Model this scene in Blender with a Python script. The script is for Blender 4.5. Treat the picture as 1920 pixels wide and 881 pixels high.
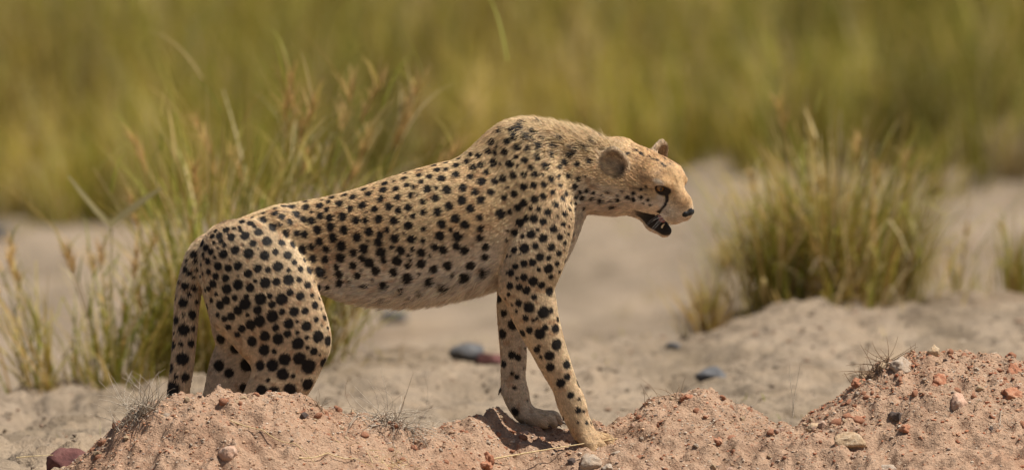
import bpy, math, random
import numpy as np
from mathutils import Vector, Matrix
from mathutils.bvhtree import BVHTree

# ------------------------------------------------------------------ camera, sky, sun, exposure
PXM = 750.0                      # photograph pixels per metre at the animal
CAM_H = 2.2                      # camera height over the flat ground (a vehicle roof hatch)
DIST = 35.556
SUN_EL, SUN_AZ = 63.0, 103.0      # degrees; azimuth measured from the view direction (+y) towards the right (+x)
scene = bpy.context.scene
for o in list(bpy.data.objects):
    bpy.data.objects.remove(o)

cd = bpy.data.cameras.new("Camera")
cam = bpy.data.objects.new("Camera", cd)
scene.collection.objects.link(cam)
AIM = Vector((0.0, 0.0, (890 - 440.5) / PXM))
pitch = math.asin((CAM_H - AIM.z) / DIST)
cam.location = AIM + Vector((0, -math.cos(pitch), math.sin(pitch))) * DIST
cam.rotation_euler = (math.pi / 2 - pitch, 0, 0)
cd.sensor_width = 36.0
cd.lens = 500.0
cd.clip_start = 0.5
cd.clip_end = 5000.0
cd.dof.use_dof = True
cd.dof.focus_distance = DIST - 0.08
cd.dof.aperture_fstop = 4.0
scene.camera = cam

world = bpy.data.worlds.new("World")
scene.world = world
world.use_nodes = True
wn = world.node_tree
wn.nodes.clear()
sky = wn.nodes.new("ShaderNodeTexSky")
sky.sky_type = 'NISHITA'
sky.sun_disc = False
sky.sun_elevation = math.radians(SUN_EL)
sky.sun_rotation = math.radians(SUN_AZ)
sky.air_density = 1.0
sky.dust_density = 2.0
bg = wn.nodes.new("ShaderNodeBackground")
bg.inputs[1].default_value = 0.052
wo = wn.nodes.new("ShaderNodeOutputWorld")
wn.links.new(sky.outputs[0], bg.inputs[0])
wn.links.new(bg.outputs[0], wo.inputs[0])

sl = bpy.data.lights.new("Sun", 'SUN')
sl.energy = 5.0
sl.angle = math.radians(0.5)
sl.color = (1.0, 0.94, 0.85)
sun = bpy.data.objects.new("Sun", sl)
scene.collection.objects.link(sun)
_e, _a = math.radians(SUN_EL), math.radians(SUN_AZ)
SUN_DIR = Vector((math.cos(_e) * math.sin(_a), math.cos(_e) * math.cos(_a), math.sin(_e)))
sun.rotation_euler = SUN_DIR.to_track_quat('Z', 'Y').to_euler()

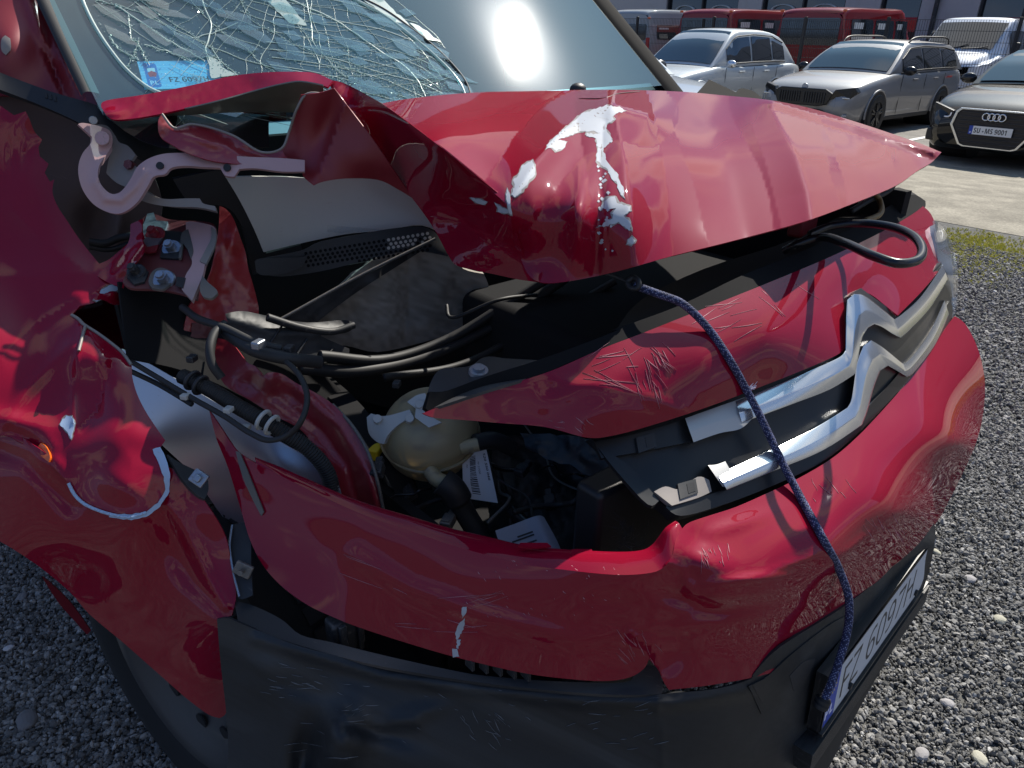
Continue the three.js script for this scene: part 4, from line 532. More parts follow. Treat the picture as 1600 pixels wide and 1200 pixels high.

____

▸ **WHAT NEEDS TO BE DONE**
The data should be printed again unchanged; leave its pictures out.

▸ **RESPONSE TO THIS TASK**
Model this scene in Blender with a Python script. The script is for Blender 4.5. Treat the picture as 1920 pixels wide and 881 pixels high.
import bpy, math, random
import numpy as np
from mathutils import Vector, Matrix
from mathutils.bvhtree import BVHTree

# ------------------------------------------------------------------ camera, sky, sun, exposure
PXM = 750.0                      # photograph pixels per metre at the animal
CAM_H = 2.2                      # camera height over the flat ground (a vehicle roof hatch)
DIST = 35.556
SUN_EL, SUN_AZ = 63.0, 103.0      # degrees; azimuth measured from the view direction (+y) towards the right (+x)
scene = bpy.context.scene
for o in list(bpy.data.objects):
    bpy.data.objects.remove(o)

cd = bpy.data.cameras.new("Camera")
cam = bpy.data.objects.new("Camera", cd)
scene.collection.objects.link(cam)
AIM = Vector((0.0, 0.0, (890 - 440.5) / PXM))
pitch = math.asin((CAM_H - AIM.z) / DIST)
cam.location = AIM + Vector((0, -math.cos(pitch), math.sin(pitch))) * DIST
cam.rotation_euler = (math.pi / 2 - pitch, 0, 0)
cd.sensor_width = 36.0
cd.lens = 500.0
cd.clip_start = 0.5
cd.clip_end = 5000.0
cd.dof.use_dof = True
cd.dof.focus_distance = DIST - 0.08
cd.dof.aperture_fstop = 4.0
scene.camera = cam

world = bpy.data.worlds.new("World")
scene.world = world
world.use_nodes = True
wn = world.node_tree
wn.nodes.clear()
sky = wn.nodes.new("ShaderNodeTexSky")
sky.sky_type = 'NISHITA'
sky.sun_disc = False
sky.sun_elevation = math.radians(SUN_EL)
sky.sun_rotation = math.radians(SUN_AZ)
sky.air_density = 1.0
sky.dust_density = 2.0
bg = wn.nodes.new("ShaderNodeBackground")
bg.inputs[1].default_value = 0.052
wo = wn.nodes.new("ShaderNodeOutputWorld")
wn.links.new(sky.outputs[0], bg.inputs[0])
wn.links.new(bg.outputs[0], wo.inputs[0])

sl = bpy.data.lights.new("Sun", 'SUN')
sl.energy = 5.0
sl.angle = math.radians(0.5)
sl.color = (1.0, 0.94, 0.85)
sun = bpy.data.objects.new("Sun", sl)
scene.collection.objects.link(sun)
_e, _a = math.radians(SUN_EL), math.radians(SUN_AZ)
SUN_DIR = Vector((math.cos(_e) * math.sin(_a), math.cos(_e) * math.cos(_a), math.sin(_e)))
sun.rotation_euler = SUN_DIR.to_track_quat('Z', 'Y').to_euler()

Continue the three.js script for this scene: part 4, from line 532. More parts follow. Treat the picture as 1600 pixels wide and 1200 pixels high.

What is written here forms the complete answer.